The center of all the hoopla, though will remain the South Bank exhibition. If it is nothing else, the Bank is a nicely designed job. It is dominated by a huge metal structure, called the Skyline, which looks like a cross between a V-2 rocket and a symmetrical cigar. When floodlighted at night, the Skyline looks as if it is floating in air without any means of support. This impresses blackout trained Londoners a good deal and when they show a visitor around the city at night they almost inevitably ride by the Bank and point it out.
The rest of the Festival houses are modern, pastel colored, and eye-catchingly shaped. Of the twenty or so buildings, however, only the Royal Festival Concert Hall will be permanent. Supposedly, the Hall is as acoustically perfect as any building, intended to seat 3,300 spectators, a symphony orchestra of 100, and a choir of 250, can be. The Hall wears a double skin; inside the first wall there is another, the aim being to keep the building's concert hall completely free of outside noise. The double wall will even make it possible to tune the concert hall.
Next to the Royal Festival Hall, the most impressive is the Dome of Discovery; it looks like a huge bowl of soup with a plate over it. The Dome sort of catalogs the important contributions that Britishers have made in the study of the physical world, the land, the polar region, the living world, the sea, the sky, and outer space. Like many of the South Bank's exhibits the Dome contains, lighted up behind glass, much that is ordinary and well-known, little that is ordinary and well-known, little that is spectacular or even unusual. Several of the exhibits in the Dome were not yet finished. Something like an unexplained series of monkey heads, for instance, would still be unlabeled and all the observers could do was to play guessing games about the designer's intent.
To the American mind, or at least those minds which the British Overseas Airways Corporation flew over (the flight inaugurated a new direct Boston to London flight), much of the South Bank exhibitions seemed slightly on the ordinary side. Exhibits about seas and ships, transport, and sports reminded us of English cooking: even when adequate basic materials were available, the result was unimaginative and unstimulating.
Foreign visitors are likely to enjoy themselves most in the series of buildings that describe the British Islands. The first such building traces British geological progress since the time when dinosaurs and kindred species were slinking around.

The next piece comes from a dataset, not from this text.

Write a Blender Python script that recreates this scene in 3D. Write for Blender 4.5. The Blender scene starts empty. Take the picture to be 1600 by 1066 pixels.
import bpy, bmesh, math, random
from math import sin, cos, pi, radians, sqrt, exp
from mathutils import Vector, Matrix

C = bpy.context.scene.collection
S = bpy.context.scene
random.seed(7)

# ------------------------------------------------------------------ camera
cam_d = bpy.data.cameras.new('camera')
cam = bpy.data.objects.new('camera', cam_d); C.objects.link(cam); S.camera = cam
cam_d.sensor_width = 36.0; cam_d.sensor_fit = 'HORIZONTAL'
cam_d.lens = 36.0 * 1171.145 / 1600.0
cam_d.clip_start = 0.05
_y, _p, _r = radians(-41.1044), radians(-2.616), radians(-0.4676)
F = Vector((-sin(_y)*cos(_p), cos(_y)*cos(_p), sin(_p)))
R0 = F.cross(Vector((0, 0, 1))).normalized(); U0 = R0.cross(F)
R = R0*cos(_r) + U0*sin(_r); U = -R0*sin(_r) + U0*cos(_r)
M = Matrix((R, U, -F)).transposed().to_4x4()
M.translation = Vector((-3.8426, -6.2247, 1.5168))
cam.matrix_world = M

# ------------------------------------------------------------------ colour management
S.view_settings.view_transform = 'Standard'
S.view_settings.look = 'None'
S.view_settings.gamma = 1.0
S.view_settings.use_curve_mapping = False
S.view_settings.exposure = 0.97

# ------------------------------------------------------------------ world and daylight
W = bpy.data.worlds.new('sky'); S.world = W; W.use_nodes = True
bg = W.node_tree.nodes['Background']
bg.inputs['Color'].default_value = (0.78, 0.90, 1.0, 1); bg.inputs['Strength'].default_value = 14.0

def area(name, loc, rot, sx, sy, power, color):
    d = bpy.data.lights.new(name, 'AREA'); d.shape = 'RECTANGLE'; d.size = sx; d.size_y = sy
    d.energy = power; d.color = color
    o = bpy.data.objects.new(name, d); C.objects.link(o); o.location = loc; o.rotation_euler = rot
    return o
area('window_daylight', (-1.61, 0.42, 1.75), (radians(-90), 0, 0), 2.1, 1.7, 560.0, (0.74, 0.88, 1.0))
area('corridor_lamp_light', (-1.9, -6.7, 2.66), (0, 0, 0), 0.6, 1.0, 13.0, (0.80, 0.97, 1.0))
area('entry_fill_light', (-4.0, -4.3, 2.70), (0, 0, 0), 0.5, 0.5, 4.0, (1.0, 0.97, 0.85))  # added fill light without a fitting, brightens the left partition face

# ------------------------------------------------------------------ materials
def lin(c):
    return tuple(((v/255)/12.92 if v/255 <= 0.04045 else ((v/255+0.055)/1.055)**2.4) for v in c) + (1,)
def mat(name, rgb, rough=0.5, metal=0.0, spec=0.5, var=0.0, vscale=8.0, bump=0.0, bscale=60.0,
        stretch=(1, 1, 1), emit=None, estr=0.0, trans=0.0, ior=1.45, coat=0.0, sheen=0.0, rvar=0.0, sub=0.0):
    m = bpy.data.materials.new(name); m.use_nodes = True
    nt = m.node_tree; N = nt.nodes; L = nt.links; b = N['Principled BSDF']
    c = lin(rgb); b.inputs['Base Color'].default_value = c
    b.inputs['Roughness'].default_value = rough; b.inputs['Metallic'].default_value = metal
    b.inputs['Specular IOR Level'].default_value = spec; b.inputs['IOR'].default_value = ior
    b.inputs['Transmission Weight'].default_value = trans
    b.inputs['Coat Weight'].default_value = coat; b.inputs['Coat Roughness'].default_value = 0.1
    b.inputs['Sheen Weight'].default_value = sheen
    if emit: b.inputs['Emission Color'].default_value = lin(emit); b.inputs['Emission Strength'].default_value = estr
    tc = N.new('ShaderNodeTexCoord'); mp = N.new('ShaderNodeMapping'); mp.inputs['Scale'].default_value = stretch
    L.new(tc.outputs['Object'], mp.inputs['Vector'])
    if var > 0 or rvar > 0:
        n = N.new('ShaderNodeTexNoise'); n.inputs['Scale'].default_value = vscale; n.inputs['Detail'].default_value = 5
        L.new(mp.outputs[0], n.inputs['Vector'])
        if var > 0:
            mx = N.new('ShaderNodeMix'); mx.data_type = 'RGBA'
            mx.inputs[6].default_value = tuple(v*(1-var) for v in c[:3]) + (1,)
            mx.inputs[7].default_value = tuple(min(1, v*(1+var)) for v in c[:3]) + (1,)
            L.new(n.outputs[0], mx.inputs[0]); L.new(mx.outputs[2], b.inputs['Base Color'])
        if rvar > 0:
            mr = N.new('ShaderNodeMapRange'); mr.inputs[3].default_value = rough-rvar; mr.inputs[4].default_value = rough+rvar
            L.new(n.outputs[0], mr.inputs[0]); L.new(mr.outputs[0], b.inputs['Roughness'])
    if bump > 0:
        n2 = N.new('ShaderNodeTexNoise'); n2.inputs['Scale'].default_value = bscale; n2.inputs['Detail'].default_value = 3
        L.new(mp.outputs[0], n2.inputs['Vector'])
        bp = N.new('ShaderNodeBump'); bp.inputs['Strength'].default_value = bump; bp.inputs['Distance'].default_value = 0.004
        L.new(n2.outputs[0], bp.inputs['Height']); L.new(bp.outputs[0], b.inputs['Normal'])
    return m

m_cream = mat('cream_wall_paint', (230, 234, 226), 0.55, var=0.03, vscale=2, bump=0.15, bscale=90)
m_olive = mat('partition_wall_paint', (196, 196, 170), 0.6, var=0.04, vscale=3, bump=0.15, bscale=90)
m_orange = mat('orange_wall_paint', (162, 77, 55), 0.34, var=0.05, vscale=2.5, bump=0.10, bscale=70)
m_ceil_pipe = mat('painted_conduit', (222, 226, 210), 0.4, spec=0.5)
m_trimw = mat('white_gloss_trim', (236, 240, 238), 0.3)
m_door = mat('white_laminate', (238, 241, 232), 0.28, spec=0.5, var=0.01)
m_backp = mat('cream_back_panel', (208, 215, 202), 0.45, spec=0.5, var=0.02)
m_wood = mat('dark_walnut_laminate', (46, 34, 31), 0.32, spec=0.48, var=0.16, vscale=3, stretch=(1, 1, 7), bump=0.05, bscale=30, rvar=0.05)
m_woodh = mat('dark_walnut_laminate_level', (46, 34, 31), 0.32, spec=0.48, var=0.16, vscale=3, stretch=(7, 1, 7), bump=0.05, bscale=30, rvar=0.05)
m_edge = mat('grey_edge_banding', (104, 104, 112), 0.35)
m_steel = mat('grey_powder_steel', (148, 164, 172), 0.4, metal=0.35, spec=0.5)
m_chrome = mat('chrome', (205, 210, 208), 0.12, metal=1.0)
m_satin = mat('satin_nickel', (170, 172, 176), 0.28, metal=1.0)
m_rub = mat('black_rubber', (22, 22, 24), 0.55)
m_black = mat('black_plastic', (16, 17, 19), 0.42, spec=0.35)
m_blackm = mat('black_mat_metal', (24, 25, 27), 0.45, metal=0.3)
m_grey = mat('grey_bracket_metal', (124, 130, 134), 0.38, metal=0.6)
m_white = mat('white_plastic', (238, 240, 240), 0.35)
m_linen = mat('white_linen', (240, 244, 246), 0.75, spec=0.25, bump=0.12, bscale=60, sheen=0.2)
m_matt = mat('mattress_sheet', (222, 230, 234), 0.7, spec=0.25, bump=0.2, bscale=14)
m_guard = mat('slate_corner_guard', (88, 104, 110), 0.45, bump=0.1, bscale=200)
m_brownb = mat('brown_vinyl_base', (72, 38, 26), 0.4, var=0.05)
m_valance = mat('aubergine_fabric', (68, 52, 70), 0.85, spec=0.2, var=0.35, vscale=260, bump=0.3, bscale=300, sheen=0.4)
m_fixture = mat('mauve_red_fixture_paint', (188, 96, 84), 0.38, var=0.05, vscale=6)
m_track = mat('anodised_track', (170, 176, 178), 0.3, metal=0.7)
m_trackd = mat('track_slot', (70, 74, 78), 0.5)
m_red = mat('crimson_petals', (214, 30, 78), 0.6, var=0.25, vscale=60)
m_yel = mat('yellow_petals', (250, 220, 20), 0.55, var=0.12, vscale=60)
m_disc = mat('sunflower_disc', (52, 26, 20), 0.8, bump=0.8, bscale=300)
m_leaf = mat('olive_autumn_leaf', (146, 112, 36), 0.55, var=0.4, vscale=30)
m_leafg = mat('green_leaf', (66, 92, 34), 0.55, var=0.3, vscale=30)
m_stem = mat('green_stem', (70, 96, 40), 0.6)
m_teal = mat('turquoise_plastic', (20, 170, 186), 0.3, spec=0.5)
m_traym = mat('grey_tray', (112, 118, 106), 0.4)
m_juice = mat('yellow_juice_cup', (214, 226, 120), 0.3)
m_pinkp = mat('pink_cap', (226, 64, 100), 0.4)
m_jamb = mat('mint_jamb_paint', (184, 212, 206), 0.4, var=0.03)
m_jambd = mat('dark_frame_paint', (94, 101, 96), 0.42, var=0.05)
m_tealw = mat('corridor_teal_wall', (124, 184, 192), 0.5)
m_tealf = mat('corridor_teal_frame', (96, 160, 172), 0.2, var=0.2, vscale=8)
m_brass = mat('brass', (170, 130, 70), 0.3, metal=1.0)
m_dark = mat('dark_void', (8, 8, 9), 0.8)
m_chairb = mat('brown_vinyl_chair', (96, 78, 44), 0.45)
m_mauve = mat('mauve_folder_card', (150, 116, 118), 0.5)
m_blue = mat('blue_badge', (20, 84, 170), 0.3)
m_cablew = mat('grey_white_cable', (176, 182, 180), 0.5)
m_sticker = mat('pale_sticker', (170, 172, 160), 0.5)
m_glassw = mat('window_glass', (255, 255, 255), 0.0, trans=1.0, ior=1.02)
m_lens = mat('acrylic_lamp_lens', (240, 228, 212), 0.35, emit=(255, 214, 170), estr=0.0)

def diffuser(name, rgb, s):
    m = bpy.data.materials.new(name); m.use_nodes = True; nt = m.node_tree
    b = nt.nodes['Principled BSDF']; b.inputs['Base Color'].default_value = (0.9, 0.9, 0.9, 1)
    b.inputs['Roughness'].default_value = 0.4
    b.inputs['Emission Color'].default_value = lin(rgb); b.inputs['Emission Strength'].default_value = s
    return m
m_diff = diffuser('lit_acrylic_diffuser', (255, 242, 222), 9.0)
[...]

Here devices like motion pictures, changing dioramas, and sound effects are brought into play and here the South Bank exhibition looks less like some endless museum.
Closer to the Thames there is a cleverly laid-out building which tries to prove that Britishers are as mixed racially as the native New Yorker is supposed to be Right next to it is another building called the Lion and the Unicorn, a sort of museum of above average interest containing things "very English" in the fields of literature, politics, language, and customs.
If the Festival-goer has hours to kill, he can take a joy ride on the Thames or lounge around one of the thirteen festival restaurants. He may even wander through House and Gardens or a New Schools Pavilion.